TUTANOUSE of the Chuckleset tribe, was the first called, and Father Nicolaye translated.

“My name.” said he, “is Tutanouse, and I am of the tribe the second chief. I saw the man Peter, the accused, for the first time at my village, months ago. He came on a steamer called the Nootka. owned by an Indian named Toquit. He had the little boy, Arthur, with him. Landing from the schooner, he took the child and a big trunk to Toquit’s house, where he remained for a space of two months. The accused did not work, so far as I know, and he did nothing for the child, who was always dirty and seemed not well.

About twenty days ago one of the chiefs invited the Kyuquot Indians to a potlatch at our village. The Kyuquots remained six days, and on the evening of the last day the prisoner came to my house with the child. At that time the Kyuquots were preparing to leave for their own homes. The accused asked me to buy the child, and I held down my head, feeling full of shame, and did not know what to think concerning the matter. He asked me a second time, and I still made no reply. He asked me yet again, and I considered. 1 knew the prisoner neglected the boy and showed no love for him. I thought it my duty as a chief to look after him, now that he had been brought among my people.

The prisoner wanted $100 for the boy, but I could pay only $90. We went to my house. I paid two gold pieces and the rest in silver dollars and half dollars, and he tied it up in a large handkerchief. Then he said to the boy, “I am going to leave you now with the Indians.” At this the child seemed very frightened and he cried. He cried so hard that the Indian women were afraid he would hurt himself. My wife took him on her lap and tried to comfort him, but he still cried very bad. So the prisoner took hold of him and said something to him in English, and the boy covered his mouth with his hands and tried to be quiet. Afterward the prisoner went away.

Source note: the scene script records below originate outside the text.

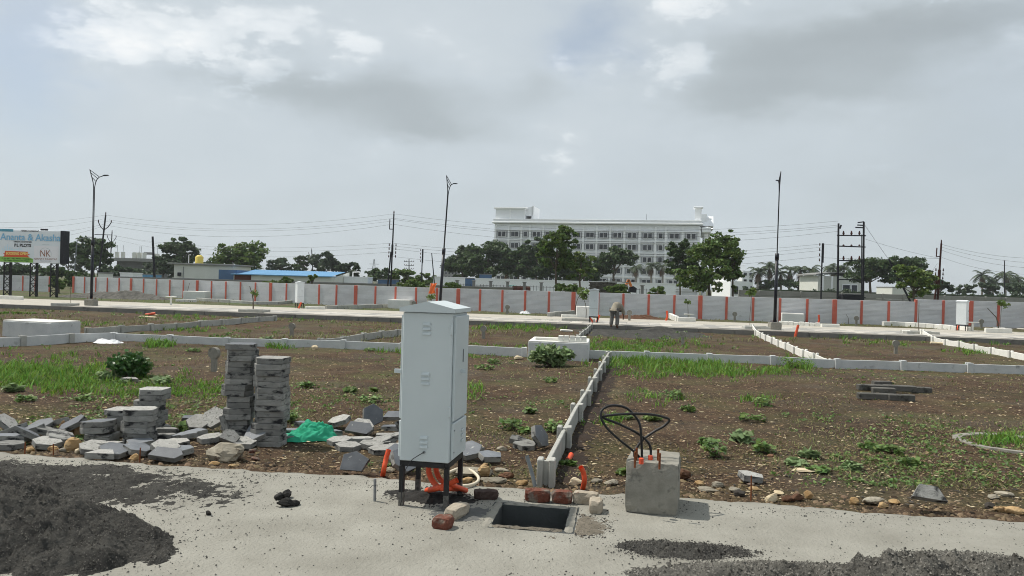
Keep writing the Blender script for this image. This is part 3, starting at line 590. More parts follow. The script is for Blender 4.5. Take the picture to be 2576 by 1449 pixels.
field('sand_bed', 'brown-grey grit between the tall cabinet and the pit', 'darkconcrete', cg[0]-.45, cg[0]+.35, cg[1]-.35, cg[1]+.4, .014, h_bed2)
def heap_grains(name, label, mat, x0, x1, y0, y1, hf, n, smin=.003, smax=.010):
    x, y = RNG.uniform(x0, x1, n), RNG.uniform(y0, y1, n); z = hf(x, y); k = (z > .002); x, y, z = x[k], y[k], z[k]; m = len(x); s = smin+(smax-smin)*RNG.random(m)**2.5; a = RNG.random(m)*6.28; base = np.array([[-1, -.7, -.3], [1, -.6, -.3], [.1, 1, -.3], [.15, -.1, .9]]); ca, sa = np.cos(a), np.sin(a); V = np.zeros((m, 4, 3))
    V[:, :, 0] = x[:, None]+s[:, None]*(base[None, :, 0]*ca[:, None]-base[None, :, 1]*sa[:, None]); V[:, :, 1] = y[:, None]+s[:, None]*(base[None, :, 0]*sa[:, None]+base[None, :, 1]*ca[:, None]); V[:, :, 2] = z[:, None]+base[None, :, 2]*s[:, None]
    F3 = (np.arange(m)[:, None, None]*4+np.array([[0, 1, 3], [1, 2, 3], [2, 0, 3]])[None]).reshape(-1, 3); link(name, npmesh(name, V.reshape(-1, 3), F3, mat), kind='stuff', label=label)
heap_grains('heap_grains', 'loose crumbs on the black asphalt heap at the lower left', 'heapgrain', -5.0, -1.6, 3.4, 5.9, h_left, 60000, .0025, .007)
heap_grains('heap_grains', 'loose crumbs on the black smear before the paver rubble', 'heapgrain', -6.2, -1.3, 5.0, 7.2, h_smear, 30000)
heap_grains('heap_grains', 'loose crumbs on the grey stone dust at the lower right', 'dustgrain', -1.1, 4.6, 3.4, 5.3, h_right, 90000)
heap_grains('heap_grains', 'loose crumbs on the small black patch at the lower right', 'heapgrain', cd[0]-.6, cd[0]+.6, cd[1]-.3, cd[1]+.3, h_dark, 9000)
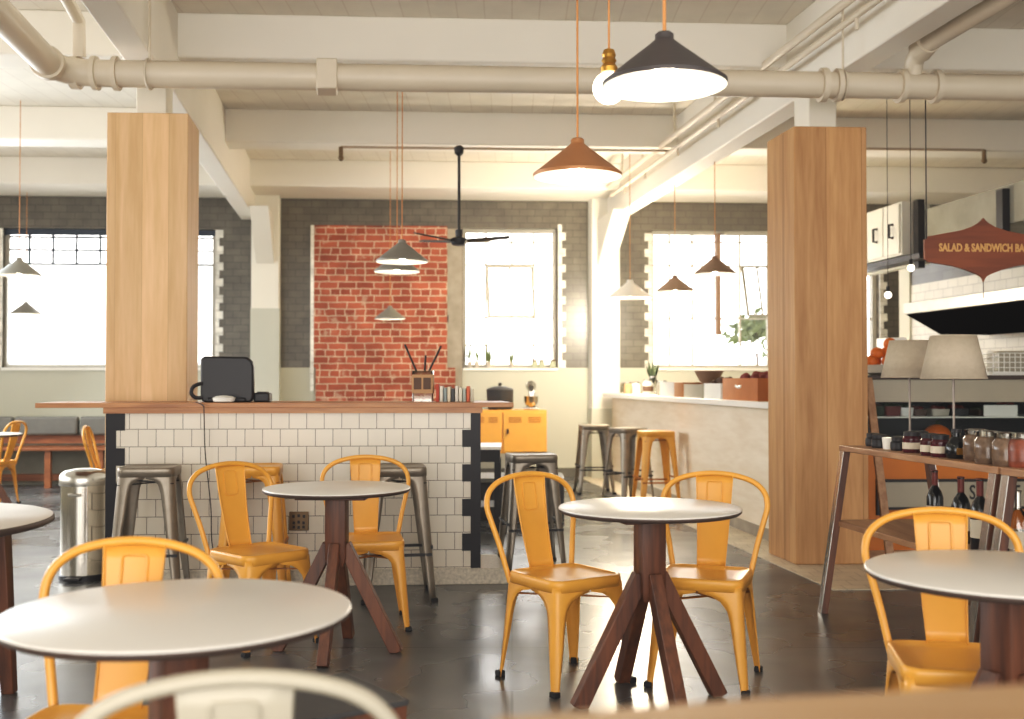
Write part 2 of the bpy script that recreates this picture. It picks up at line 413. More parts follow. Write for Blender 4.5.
# ------------------------------------------------------------------ camera, world, look
cam_d = bpy.data.cameras.new('camera'); cam = bpy.data.objects.new('camera', cam_d); COL.objects.link(cam)
cam.location = (0, 0, EYE); cam.rotation_euler = (pi / 2 + PITCH, 0, 0)
cam_d.sensor_width = 36; cam_d.lens = F / 1024 * 36; cam_d.clip_start = .05
cam_d.dof.use_dof = True; cam_d.dof.focus_distance = 5.2; cam_d.dof.aperture_fstop = 2.4
scn.camera = cam
w = bpy.data.worlds.new('world'); scn.world = w; w.use_nodes = True
wnt = w.node_tree; bgn = wnt.nodes['Background']
wtc = N(wnt, 'ShaderNodeTexCoord'); wsp = N(wnt, 'ShaderNodeSeparateXYZ'); L(wnt, wtc.outputs['Generated'], wsp.inputs[0])
wmr = N(wnt, 'ShaderNodeMapRange'); L(wnt, wsp.outputs['Y'], wmr.inputs['Value'])
wmr.inputs['From Min'].default_value = -.3; wmr.inputs['From Max'].default_value = .9; wmr.inputs['To Min'].default_value = 2.5; wmr.inputs['To Max'].default_value = 6.5
L(wnt, wmr.outputs[0], bgn.inputs['Strength']); bgn.inputs['Color'].default_value = (1.0, .98, .95, 1)
def area(name, loc, target, sx, sy, power, col):
    d = bpy.data.lights.new(name, 'AREA'); d.shape = 'RECTANGLE'; d.size = sx; d.size_y = sy; d.energy = power; d.color = col
    o = bpy.data.objects.new(name, d); COL.objects.link(o); o.location = loc
    o.rotation_euler = (V(target) - V(loc)).to_track_quat('-Z', 'Y').to_euler(); return o
area('front_ceiling_fill', (0, -2.2, 1.3), (0, 9, 4.4), 8, 2.2, 250, (1, .95, .88))  # added fill lamp behind the camera, aimed up to brighten the ceiling
area('left_ceiling_fill', (-6.1, 6, 1.6), (1, 8, 4.4), 5, 1.6, 40, (1, .96, .9))  # added fill lamp on the left side, tilted up at the ceiling
area('left_sky_fill', (-7.0, 10.3, 2.4), (-4.2, 8.5, 0), 4.5, 2.0, 260, (.86, .95, 1))  # added bluish lamp, boosts sky light on the far-left floor
def lamp(name, loc, power, col, r):
    d = bpy.data.lights.new(name, 'POINT'); d.energy = power; d.color = col; d.shadow_soft_size = r
    o = bpy.data.objects.new(name, d); COL.objects.link(o); o.location = loc; return o
lamp('pier_glow_fill', at(632, 304, 12.3), 300, (1, .87, .66), .3)  # added warm lamp, stands in for the glare around the centre pier
cmv = scn.view_settings; cmv.use_curve_mapping = True
cc = cmv.curve_mapping.curves[3]; cc.points[0].location = (0.0, 0.006)
cc.points.new(.08, .068); cc.points.new(.4, .4); cmv.curve_mapping.update()

scn.view_settings.view_transform = 'Standard'; scn.view_settings.look = 'None'; scn.view_settings.exposure = 0.0
scn.cycles.use_denoising = True
scn.cycles.sample_clamp_indirect = 6

# ------------------------------------------------------------------ the building
WB = 14.2; CEIL = 3.95; BZ = 3.62
struct('floor', MB().box(-9, 10, -3, 16.5, -.1, 0), M['floor'])
mb = MB(); mb.gbox(1.8, 7.6, 6.5, WB, 0, .006); struct('floor', mb, M['creamfloor'])
mb = MB(); mb.gbox(-6.9, 7.8, -2.5, WB + .3, CEIL, CEIL + .15); struct('ceiling', mb, M['ceil'])
# cross beams
for b0, b1 in ((8.03, 8.4), (10.85, 11.2), (13.3, WB)):
    mb = MB(); mb.gbox(-6.8, 7.6, b0, b1, BZ, CEIL); struct('trim_1', mb, M['beam'], bevel=.015)
# long beams down the room with their knee brackets and wall piers
for a, px0, px1 in ((-2.46, 251, 279), (2.24, 592, 620)):
    mb = MB(); mb.gbox(a - .1, a + .1, -2, WB, 3.34, CEIL); struct('trim_2', mb, M['beam'], bevel=.012)
    (a0, _), (a1, _) = atb(px0, 300, 13.95), atb(px1, 300, 13.95)
    mb = MB(); mb.gbox(a0, a1, 13.95, WB, 0, 3.64); struct('trim_3', mb, [M['white_paint']], bevel=.01)
    mb = MB(); mb.gbox(a0 - .006, a1 + .006, 13.944, WB, 0, 2.18 if a < 0 else .9); struct('trim_4', mb, M['dado'])
    am = (a0 + a1) / 2; hw = .11
    mb = MB(); p = []
    prof = [(13.94, 3.34), (13.94, 2.75), (13.72, 2.9), (13.05, 3.34)]
    va = mb.verts([G(am - hw, b, z) for b, z in prof]); vb = mb.verts([G(am + hw, b, z) for b, z in prof])
    mb.face(va); mb.face(vb[::-1])
    for i in range(4): mb.face([va[i], vb[i], vb[(i + 1) % 4], va[(i + 1) % 4]])
    struct('trim_5', mb, M['white_paint'])

# back wall with its windows
w1 = (atb(3, 228, WB), atb(215, 368, WB)); w2 = (atb(463, 228, WB), atb(558, 368, WB)); w3 = (atb(652, 230, WB), atb(880, 370, WB))
WZ1, WZ0 = w1[0][1], w1[1][1]
print('window z', WZ0, WZ1)
ZT = [w1[0][1], w2[0][1], w3[0][1]]
spans = [(w1[0][0], w1[1][0]), (w2[0][0], w2[1][0]), (w3[0][0], w3[1][0])]
mb = MB(); cur = -7.0
for (a0, a1), zt in zip(spans, ZT):
    mb.gbox(cur, a0, WB, WB + .3, 0, CEIL); mb.gbox(a0, a1, WB, WB + .3, 0, WZ0); mb.gbox(a0, a1, WB, WB + .3, zt, CEIL); cur = a1
mb.gbox(cur, 8, WB, WB + .3, 0, CEIL)
struct('wall_back', mb, M['wallbrick'])
mb = MB(); mb.gbox(-7.2, -6.9, 13, WB, 0, CEIL); mb.gbox(-7.2, -6.9, -2.5, 13, 3.4, CEIL); mb.gbox(-7.2, -6.9, -2.5, 4, 0, 3.4); mb.gbox(-7.2, -6.9, 4, 13, 0, .6)
struct('wall_left', mb, M['dado'])
mb = MB(); mb.gbox(7.6, 7.8, -2.5, WB, 0, CEIL); struct('wall_right', mb, M['white_paint'])
# skirting
mb = MB(); mb.gbox(-6.8, 1.9, WB - .02, WB, 0, .12); struct('baseboard_back', mb, plain('dark_skirting', '#6b675d', .5))

def quoin(name, a, s, parent, z0=WZ0, z1=WZ1):
    mb = MB(); n = int((z1 - z0 + .06) / .105)
    for k in range(n):
        wd = .05 if k % 2 else .1
        zz = z0 - .0 + k * .105
        x0, x1 = (a - wd, a) if s < 0 else (a, a + wd)
        mb.gbox(x0, x1, WB - .012, WB + .01, zz, min(zz + .1025, z1 + .06))
    return mb.build(name, M['quoin'], parent, world=True)
def window(name, a0, a1, z0, z1, vbars, hbars, mat, t=.03, quoins=(1, 1)):
    e = bpy.data.objects.new(name, None); COL.objects.link(e); e.location = G((a0 + a1) / 2, WB, z0); e['kind'] = 'structure'
    b0, b1 = WB + .1, WB + .15
    mb = MB()
    for x0, x1, q0, q1 in ((a0, a0 + .05, z0, z1), (a1 - .05, a1, z0, z1), (a0 + .05, a1 - .05, z0, z0 + .05), (a0 + .05, a1 - .05, z1 - .05, z1)):
        mb.gbox(x0, x1, b0, b1, q0, q1)
    mb.build('window_frame', mat, e, world=True)
    mb = MB()
    for a, q0, q1 in vbars: mb.gbox(a - t / 2, a + t / 2, b0 + .005, b1 - .005, q0, q1)
    for z, x0, x1 in hbars: mb.gbox(x0, x1, b0 + .008, b1 - .008, z - t / 2, z + t / 2)
    mb.build('glazing_bar', mat, e, world=True)
    mb = MB(); mb.gbox(a0 + .04, a1 - .04, WB + .123, WB + .127, z0 + .04, z1 - .04); mb.build('pane', M['clear'], e, world=True)
    mb = MB(); mb.gbox(a0 - .0, a1 + .0, WB - .03, WB + .1, z0 - .03, z0 + .004); mb.build('window_sill', M['white_gloss'], e, world=True)
    if quoins[0]: quoin('quoin', a0, -1, e, z0, z1)
    if quoins[1]: quoin('quoin', a1, 1, e, z0, z1)
    return e
def wa(px): return atb(px, 300, WB)[0]
def wz(py, px=500): return atb(px, py, WB)[1]
a0, a1 = spans[0]; st = (a1 - a0) / 9
zl = wz(263, 60)
e1 = window('window_1', a0, a1, WZ0, WZ1, [(a0 + st * i, zl, WZ1) for i in range(1, 9)], [(wz(236, 60), a0, a1), (wz(249, 60), a0, a1), (zl, a0, a1)], M['frame_dark'], .026)
for o_ in e1.children:
    if o_.name.startswith('window_frame'): o_.data.materials[0] = M['frame_pale']
mb = MB(); mb.gbox(a0, a1, WB + .07, WB + .1, WZ1 - .075, WZ1); mb.build('window_head', M['frame_dark'], e1, world=True)
mb = MB(); mb.gbox(a0 + .04, a1 - .04, WB + .06, WB + .063, WZ0 + .005, zl - .02); mb.build('roller_blind', M['blind'], e1, world=True)
a0, a1 = spans[1]
e2 = window('window_2', a0, a1, WZ0, ZT[1], [(wa(487), WZ0, ZT[1]), (wa(513), wz(264), ZT[1]), (wa(535), WZ0, ZT[1])], [(wz(241), a0, a1), (wz(264), a0, a1), (wz(317), a0, a1), (wz(290), wa(535), a1), (wz(345), a0, a1)], M['frame_pale'], .022, (0, 1))
a0, a1 = spans[2]
e3 = window('window_3', a0, a1, WZ0, ZT[2], [(wa(p), WZ0, ZT[2]) for p in (672, 695, 743, 771, 800, 830, 858)], [(wz(241, 700), a0, a1), (wz(265, 700), a0, a1), (wz(318, 700), a0, a1)], M['frame_pale'], .022, (1, 1))
mb = MB(); mb.gbox(wa(717), wa(721.5), WB + .02, WB + .1, wz(335, 720), WZ1); mb.build('blind_pole', M['brown_shade'], e3, world=True)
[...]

No, he did not say good-by. He did not shake hands or kiss the boy. He picked up his money and left the house, and later I saw him getting in a canoe with the Kyuquot Indians. The next time I saw him he was at the priest’s house in charge of three constables. After he went away I gave the boy in charge of my wife, and she took him around with the other children to play with them in their games.” Tutanouse’s wife told practically the same story, enlarging on Arthur’s grief and fear. OthejI ndian witnesses substantiated the evidence of these two.

Then Arthur himself was put into the witness box, and at once became so overcome with shyness that he slipped to the floor and tried to hide. Justice Macrae bade a constable

Continued on page 30 nervousness, and again he began to cry. But at length, his eyes fixed on his constable friend’s face, he went on in a low voice to answer questions.

The White Boy Slave

Continued from page 19 -

"I am past seven.”

“I went to school in Chassell, and my teacher’s name was Miss Ribot. I learned to spell cat.and dog and lots of other words.” "No, I did not go to Sunday School.”

“I first saw Peter Bellinger in Chassell. Yes, I know him well. But please, I don’t want to.”

“He came to my school in Chassell one day and took me away in a wagon. We went on the cars a long way till we came to a place called Yakima. Afterward we came to the sea and lived with the Indians.”

At this juncture the child was overcome with diffidence and would not continue.

Bellinger was sent up for trial before Mr. Justice Drake for selling the boy into slavery. In the meantime word had come from Marshal Horace Stevens of Michigan, regaiding the prisoner. After Lamour’s divorce from Arthur’s mother, the latter had married Bellinger, and they had lived together for some years, when Bellinger had

disappeared, taking with him a seventeenyear-old girl who, it was understood, had since died. “This man,” wrote the sheriff, “isa thorough rascal and beat.”

The charge of kidnapping was not sustained. It could not be proved that the child did not go with Bellinger in the first place of his own free will. The Court held the charge was not limited to kidnapping.

Defense claimed that no kidnapping had been discovered, nor had the Court proved conclusively that the prisoner was not the father or that he did not stand in loco parentis to the child. A parent might sell the services of a child as in the case of binding an apprentice. It must be shown that Bellinger had acted without lawful authority. otherwise there was no case. Personally, the presiding judge said, he might hold his own opinion, but he was only at liberty to go by evidence. There was no charge of assault or force or duress.

The case was dismissed, and Bellinger left the dock. He beckoned to Arthur to follow him, and the child, with an imploring look round, started to obey. They had almost reached the door when he broke into such

heartrending sobs that the Court halted them. Constable Hutchinson volunteered to look after the child, pending a Court order. This was decided upon and Arthur ran to his friend, clinging to his hand.

Shortly afterward word was received from Chassell. There was no doubt that Arthur Lamour was the missing child. He was sent for by the authorities, as the message expressed it, “to be cared for by his mother.”

What became of Bellinger is not recorded. Following the trial, he left at once for Seattle, and British Columbia knew him no more.

From information which did not come out at the trial, it was learned that Bellinger had intended to hold Arthur for ransom, but a chain of circumstances decided him to abandon the child. The young girl whom he had taken away with him had died, so they heard, on the journey from Michigan to the Coast, from what cause or causes it is not clear. But Arthur said himself that she was “sick and often cried.” No doubt Bellinger was frightened as well as distressed, having the girl’s death and the crime of abduction on his conscience. In ail probability he assumed another name upon his fortunate escape from British law, and as Peter Bellinger ceased to exist. One imagines, however, that sooner or later, he must have met his just deserts, perhaps under an alias.